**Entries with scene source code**
-------

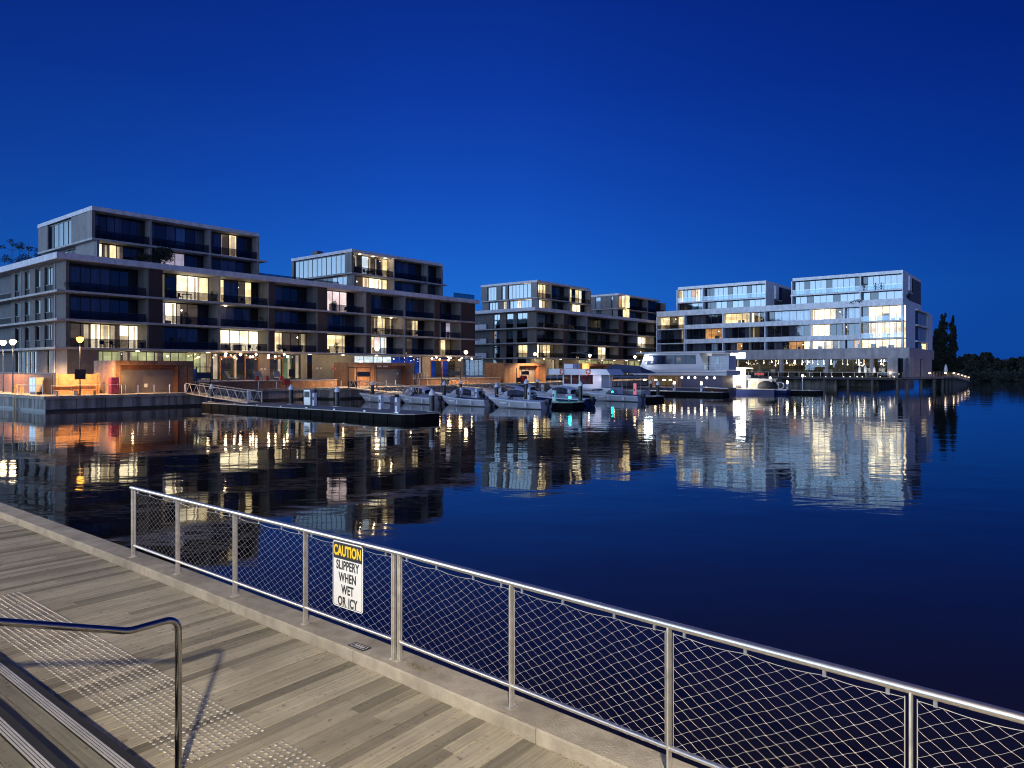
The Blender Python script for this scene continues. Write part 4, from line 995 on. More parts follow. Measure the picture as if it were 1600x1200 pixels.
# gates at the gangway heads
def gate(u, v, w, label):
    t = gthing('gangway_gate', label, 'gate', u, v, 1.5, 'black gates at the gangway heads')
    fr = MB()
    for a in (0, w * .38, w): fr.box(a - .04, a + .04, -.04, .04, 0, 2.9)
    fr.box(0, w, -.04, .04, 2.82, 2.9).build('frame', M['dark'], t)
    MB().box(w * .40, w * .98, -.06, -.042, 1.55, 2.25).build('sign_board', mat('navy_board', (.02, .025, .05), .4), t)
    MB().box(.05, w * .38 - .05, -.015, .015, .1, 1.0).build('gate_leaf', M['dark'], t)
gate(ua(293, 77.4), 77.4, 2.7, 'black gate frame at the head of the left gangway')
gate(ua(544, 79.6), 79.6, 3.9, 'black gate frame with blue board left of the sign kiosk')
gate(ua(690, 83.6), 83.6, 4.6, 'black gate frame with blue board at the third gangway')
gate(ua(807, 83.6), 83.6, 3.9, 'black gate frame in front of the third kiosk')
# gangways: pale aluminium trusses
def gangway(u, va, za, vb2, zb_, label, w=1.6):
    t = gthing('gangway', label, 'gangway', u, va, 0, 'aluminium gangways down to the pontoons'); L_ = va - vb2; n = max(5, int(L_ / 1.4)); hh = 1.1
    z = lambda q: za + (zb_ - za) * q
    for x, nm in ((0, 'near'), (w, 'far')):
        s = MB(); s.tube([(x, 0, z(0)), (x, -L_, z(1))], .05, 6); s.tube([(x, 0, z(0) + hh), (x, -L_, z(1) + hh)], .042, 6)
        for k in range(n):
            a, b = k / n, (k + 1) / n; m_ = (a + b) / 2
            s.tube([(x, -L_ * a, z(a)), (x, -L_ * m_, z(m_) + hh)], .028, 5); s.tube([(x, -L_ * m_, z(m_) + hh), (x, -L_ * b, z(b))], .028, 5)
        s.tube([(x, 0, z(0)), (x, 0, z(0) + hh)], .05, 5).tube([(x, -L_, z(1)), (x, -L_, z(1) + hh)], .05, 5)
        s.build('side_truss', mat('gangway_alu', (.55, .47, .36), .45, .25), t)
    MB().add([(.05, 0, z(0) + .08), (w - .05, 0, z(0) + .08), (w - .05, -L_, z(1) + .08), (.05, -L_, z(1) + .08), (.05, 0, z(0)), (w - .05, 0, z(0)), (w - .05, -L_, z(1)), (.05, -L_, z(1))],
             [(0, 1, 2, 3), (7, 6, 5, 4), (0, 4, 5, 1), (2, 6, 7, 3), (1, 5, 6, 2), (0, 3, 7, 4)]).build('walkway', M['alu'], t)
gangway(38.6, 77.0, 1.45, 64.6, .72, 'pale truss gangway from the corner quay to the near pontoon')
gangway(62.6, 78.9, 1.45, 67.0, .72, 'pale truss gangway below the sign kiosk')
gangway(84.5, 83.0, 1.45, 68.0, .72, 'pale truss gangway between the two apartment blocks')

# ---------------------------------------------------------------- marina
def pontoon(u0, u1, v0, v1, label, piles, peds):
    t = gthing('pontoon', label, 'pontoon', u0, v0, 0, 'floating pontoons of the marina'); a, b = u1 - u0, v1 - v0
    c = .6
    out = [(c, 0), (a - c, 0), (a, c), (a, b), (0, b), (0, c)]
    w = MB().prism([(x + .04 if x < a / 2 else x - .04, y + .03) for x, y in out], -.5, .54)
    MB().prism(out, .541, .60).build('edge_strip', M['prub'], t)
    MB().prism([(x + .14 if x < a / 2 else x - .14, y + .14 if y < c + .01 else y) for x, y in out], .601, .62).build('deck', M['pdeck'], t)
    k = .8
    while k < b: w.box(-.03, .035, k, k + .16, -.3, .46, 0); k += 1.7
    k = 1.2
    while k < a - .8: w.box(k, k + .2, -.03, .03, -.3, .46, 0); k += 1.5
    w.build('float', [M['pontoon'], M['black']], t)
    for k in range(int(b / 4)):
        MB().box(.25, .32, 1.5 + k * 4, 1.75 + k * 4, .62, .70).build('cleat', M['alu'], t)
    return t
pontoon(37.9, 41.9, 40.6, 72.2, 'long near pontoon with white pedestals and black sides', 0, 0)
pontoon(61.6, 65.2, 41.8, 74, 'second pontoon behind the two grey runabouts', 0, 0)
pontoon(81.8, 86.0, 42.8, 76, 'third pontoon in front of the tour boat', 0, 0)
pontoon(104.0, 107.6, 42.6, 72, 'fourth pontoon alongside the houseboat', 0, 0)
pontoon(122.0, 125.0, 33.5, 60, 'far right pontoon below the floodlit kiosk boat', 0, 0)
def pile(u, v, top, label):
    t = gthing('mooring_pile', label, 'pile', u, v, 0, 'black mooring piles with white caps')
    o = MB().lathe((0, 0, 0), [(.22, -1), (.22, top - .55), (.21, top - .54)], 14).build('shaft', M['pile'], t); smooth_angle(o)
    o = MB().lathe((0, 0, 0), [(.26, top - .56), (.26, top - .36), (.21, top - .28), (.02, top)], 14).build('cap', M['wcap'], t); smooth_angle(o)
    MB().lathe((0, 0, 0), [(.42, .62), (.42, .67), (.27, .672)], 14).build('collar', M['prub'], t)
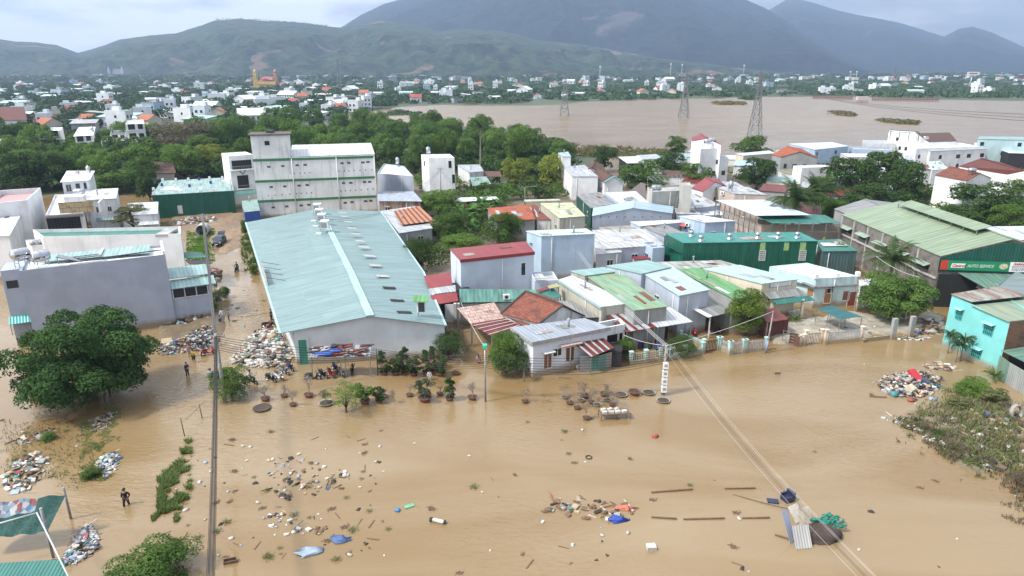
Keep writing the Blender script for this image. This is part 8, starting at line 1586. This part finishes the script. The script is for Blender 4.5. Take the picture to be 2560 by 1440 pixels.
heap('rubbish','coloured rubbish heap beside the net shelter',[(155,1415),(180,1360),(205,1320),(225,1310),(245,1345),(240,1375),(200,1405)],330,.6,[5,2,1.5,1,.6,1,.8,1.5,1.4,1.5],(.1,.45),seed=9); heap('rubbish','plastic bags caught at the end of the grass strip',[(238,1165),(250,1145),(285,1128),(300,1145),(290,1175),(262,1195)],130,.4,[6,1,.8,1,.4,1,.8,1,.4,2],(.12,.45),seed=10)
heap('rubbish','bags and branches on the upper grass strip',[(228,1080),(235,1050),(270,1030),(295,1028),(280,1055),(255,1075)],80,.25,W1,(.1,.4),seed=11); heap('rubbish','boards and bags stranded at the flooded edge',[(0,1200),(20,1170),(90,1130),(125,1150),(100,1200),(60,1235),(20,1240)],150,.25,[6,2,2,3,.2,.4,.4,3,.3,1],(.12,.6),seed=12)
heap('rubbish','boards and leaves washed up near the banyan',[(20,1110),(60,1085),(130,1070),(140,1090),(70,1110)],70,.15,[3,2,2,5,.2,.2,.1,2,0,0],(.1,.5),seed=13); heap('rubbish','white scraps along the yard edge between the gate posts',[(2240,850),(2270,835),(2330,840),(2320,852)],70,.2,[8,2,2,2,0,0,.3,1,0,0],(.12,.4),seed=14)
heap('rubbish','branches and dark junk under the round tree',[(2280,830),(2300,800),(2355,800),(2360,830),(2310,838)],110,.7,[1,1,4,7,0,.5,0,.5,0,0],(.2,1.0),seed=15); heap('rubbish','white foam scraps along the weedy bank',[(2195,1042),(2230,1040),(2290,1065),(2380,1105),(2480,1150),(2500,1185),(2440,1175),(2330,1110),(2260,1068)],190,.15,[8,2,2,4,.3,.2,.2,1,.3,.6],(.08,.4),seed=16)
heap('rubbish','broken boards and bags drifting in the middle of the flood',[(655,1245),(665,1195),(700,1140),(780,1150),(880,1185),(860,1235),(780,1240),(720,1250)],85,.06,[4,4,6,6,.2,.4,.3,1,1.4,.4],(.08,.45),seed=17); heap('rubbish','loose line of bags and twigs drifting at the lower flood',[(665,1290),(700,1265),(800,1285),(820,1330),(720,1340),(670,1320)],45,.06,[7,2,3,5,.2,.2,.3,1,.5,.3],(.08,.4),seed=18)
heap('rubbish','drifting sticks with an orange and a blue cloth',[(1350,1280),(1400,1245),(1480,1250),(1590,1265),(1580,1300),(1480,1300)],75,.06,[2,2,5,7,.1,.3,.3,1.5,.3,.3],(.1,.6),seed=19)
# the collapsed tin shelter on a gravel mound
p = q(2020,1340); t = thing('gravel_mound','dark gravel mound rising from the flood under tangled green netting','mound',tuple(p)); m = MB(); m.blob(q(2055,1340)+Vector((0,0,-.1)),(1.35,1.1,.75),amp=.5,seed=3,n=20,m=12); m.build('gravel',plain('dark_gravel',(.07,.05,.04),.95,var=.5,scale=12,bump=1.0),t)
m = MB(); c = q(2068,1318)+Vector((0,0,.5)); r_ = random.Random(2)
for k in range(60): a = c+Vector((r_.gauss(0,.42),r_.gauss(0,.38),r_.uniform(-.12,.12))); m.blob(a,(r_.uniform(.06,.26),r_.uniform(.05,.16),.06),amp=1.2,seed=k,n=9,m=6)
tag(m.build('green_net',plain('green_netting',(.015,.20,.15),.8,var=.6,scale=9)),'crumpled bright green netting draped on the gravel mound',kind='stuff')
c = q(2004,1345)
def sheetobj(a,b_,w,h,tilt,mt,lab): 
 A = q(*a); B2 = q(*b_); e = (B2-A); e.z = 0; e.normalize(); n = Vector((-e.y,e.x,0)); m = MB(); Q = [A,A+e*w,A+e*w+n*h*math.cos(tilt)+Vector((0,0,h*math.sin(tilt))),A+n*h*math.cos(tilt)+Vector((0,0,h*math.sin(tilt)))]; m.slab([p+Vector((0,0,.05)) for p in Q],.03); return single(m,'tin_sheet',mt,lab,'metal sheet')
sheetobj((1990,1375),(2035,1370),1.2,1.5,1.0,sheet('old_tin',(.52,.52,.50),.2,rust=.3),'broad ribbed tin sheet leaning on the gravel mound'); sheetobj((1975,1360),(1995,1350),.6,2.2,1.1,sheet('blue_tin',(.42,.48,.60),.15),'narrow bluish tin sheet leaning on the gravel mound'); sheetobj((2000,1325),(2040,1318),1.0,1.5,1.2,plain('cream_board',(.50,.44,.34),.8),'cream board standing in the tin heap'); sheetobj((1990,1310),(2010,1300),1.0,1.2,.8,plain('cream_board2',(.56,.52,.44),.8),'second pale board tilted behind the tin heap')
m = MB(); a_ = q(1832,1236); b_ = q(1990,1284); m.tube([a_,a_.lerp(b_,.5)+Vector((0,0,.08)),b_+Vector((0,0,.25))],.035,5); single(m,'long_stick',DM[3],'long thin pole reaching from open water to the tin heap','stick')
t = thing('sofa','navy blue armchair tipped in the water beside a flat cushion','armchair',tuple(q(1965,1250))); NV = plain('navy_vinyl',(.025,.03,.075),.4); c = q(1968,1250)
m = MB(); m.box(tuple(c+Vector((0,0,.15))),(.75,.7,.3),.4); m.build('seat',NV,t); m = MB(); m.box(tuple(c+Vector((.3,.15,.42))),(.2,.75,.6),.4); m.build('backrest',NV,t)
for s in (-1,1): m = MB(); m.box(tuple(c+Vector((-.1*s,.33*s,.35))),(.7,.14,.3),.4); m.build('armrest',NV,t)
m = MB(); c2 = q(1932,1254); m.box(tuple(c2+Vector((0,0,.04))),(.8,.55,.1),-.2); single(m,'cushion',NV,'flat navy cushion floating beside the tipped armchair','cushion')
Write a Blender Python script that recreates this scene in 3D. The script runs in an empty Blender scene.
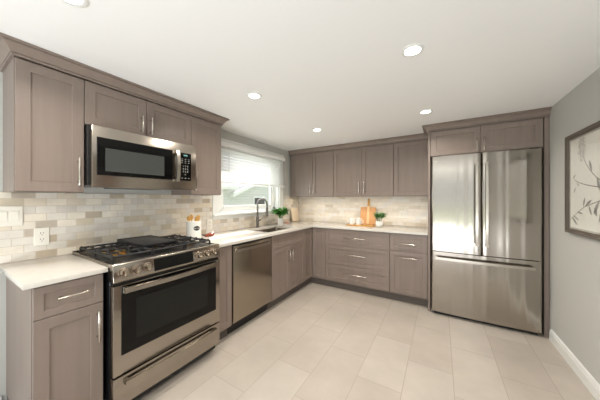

-------

**THE TASK**
Report only how many lines in the listing contain the string "Write".

**WRITTEN RESPONSE**
2